The afternoon weather was clear, state police noted, and the road was “[d]ry blacktop free of debris or defects.”
A day before the citation was issued, Williams’ family — wife Pamela Van Sant Williams, 68, and their two adult children, son Gill and daughter Ellie — wrote on Instagram, “As time passes, the grief doesn’t get any easier, but life is fragile. We are trying to live every day like it’s our last, and appreciate the time on this beautiful planet that we are lucky to call home.”

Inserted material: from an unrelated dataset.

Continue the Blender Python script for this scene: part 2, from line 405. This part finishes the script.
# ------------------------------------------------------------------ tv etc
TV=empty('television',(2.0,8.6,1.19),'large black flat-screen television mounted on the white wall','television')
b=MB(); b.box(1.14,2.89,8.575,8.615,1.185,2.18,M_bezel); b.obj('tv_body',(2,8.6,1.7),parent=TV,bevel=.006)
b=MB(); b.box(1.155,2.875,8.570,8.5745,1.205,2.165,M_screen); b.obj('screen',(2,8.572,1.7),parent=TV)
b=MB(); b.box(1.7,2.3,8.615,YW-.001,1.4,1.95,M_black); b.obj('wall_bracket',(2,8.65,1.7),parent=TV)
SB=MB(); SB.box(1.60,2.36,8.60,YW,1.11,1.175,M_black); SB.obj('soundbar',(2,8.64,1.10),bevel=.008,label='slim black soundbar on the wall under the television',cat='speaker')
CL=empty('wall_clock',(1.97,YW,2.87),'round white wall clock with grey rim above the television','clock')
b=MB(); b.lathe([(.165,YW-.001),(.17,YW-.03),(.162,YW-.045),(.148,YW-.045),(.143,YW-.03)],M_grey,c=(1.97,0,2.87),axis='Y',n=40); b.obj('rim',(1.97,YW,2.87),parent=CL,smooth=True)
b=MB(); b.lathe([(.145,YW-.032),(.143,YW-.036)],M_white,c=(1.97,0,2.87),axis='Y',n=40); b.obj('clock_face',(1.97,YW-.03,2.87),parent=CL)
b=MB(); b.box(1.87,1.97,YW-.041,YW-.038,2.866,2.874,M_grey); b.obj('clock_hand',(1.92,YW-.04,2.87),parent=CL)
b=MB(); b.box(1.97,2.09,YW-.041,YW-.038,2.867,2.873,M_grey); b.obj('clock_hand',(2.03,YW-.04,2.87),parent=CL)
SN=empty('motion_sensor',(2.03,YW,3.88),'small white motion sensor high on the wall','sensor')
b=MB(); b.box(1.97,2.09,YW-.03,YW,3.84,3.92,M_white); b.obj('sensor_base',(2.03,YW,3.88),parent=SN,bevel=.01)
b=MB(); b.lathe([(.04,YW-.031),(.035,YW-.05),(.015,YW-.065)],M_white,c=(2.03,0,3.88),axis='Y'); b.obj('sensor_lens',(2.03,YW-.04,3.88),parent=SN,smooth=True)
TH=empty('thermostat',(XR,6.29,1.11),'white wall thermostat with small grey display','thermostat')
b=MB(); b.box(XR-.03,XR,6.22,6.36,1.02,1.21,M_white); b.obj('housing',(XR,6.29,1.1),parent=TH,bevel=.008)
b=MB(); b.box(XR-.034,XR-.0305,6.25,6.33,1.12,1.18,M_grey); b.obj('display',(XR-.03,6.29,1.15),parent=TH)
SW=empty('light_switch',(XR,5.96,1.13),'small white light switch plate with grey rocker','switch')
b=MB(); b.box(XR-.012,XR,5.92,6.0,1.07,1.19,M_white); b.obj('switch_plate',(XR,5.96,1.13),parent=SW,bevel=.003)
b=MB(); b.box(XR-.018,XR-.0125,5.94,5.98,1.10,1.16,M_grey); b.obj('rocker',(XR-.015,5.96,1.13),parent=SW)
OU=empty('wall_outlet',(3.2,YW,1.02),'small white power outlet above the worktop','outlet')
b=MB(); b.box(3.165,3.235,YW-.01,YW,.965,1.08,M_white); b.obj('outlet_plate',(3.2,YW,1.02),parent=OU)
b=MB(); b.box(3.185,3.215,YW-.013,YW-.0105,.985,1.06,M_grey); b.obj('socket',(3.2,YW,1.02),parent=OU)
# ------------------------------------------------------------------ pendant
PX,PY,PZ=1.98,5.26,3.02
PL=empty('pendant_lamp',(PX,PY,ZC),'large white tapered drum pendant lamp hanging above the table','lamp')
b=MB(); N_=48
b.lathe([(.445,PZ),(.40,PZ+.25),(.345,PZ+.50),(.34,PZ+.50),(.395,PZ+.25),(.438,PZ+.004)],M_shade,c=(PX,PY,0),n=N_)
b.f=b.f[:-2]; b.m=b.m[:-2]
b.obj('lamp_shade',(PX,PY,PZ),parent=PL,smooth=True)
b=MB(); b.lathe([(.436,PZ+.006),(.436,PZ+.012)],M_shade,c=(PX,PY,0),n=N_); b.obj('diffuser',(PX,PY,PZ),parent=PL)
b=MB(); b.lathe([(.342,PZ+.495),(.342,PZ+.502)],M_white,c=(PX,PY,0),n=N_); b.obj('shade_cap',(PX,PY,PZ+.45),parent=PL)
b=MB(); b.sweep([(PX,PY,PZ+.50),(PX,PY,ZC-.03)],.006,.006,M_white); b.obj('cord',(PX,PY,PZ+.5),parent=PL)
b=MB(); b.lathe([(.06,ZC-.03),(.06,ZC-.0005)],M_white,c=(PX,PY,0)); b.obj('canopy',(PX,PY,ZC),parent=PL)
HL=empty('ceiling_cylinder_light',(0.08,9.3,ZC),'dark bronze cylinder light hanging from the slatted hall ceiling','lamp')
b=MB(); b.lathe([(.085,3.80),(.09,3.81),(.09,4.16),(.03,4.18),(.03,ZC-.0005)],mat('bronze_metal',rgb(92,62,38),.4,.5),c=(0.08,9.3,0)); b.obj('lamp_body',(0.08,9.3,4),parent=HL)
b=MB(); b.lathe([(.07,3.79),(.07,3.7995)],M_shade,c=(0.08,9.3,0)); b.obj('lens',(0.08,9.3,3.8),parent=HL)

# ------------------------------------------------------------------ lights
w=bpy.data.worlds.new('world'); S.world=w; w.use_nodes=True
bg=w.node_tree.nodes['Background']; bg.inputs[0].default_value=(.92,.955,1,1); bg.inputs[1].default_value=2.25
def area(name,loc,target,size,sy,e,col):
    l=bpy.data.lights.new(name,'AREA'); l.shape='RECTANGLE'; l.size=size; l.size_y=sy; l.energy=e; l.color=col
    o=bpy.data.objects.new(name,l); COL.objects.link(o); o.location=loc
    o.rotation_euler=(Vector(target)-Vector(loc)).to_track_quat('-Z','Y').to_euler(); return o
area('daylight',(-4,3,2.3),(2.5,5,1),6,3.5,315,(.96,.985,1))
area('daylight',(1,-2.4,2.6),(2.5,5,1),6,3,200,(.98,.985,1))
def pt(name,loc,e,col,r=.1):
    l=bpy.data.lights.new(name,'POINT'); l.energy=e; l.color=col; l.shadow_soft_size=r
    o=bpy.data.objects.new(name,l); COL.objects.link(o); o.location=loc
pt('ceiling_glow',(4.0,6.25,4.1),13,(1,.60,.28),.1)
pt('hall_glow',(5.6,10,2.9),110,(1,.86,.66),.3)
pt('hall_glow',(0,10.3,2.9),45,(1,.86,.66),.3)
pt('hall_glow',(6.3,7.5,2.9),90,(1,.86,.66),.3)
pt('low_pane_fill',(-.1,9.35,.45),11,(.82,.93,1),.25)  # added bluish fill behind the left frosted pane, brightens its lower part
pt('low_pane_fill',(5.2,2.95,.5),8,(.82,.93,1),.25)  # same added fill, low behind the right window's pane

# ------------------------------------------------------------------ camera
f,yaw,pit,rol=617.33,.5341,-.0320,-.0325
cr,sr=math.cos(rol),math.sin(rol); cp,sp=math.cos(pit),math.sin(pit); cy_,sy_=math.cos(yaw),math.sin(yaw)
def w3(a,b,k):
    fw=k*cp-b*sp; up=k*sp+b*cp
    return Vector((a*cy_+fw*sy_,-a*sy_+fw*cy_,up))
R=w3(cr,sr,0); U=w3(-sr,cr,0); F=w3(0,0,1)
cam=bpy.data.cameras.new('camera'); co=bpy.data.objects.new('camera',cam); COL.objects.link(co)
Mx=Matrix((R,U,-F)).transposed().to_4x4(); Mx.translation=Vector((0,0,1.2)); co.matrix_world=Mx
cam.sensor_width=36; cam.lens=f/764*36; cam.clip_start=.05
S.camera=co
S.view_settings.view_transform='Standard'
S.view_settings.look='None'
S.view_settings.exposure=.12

Treat Williams rose to prominence with the movie musical “Hair” (1979) and starred in “Prince of the City” and “The Pursuit of D.B. Cooper" (both 1981), going on to appear in such films as “Once Upon a Time in America” (1984), “Smooth Talk" (1985), HBO’s “The Late Shift” (1996), for which he earned an Emmy Award nomination, “Deep Rising” (1998) and others. On TV he starred in the legal drama “Eddie Dodd” (ABC, 1991) and the bucolic family dramas “Everwood” (The WB, 2002-06) and “Chesapeake Shores” (Hallmark Channel, 2016-22).
Williams played NYPD Commissioner Frank Reagan’s (Tom Selleck) retired former detective partner, author Lenny Ross, on six episodes throughout the run of the CBS police drama “Blue Bloods,” most recently on the season 13 episode “Irish Exits” that aired May 12.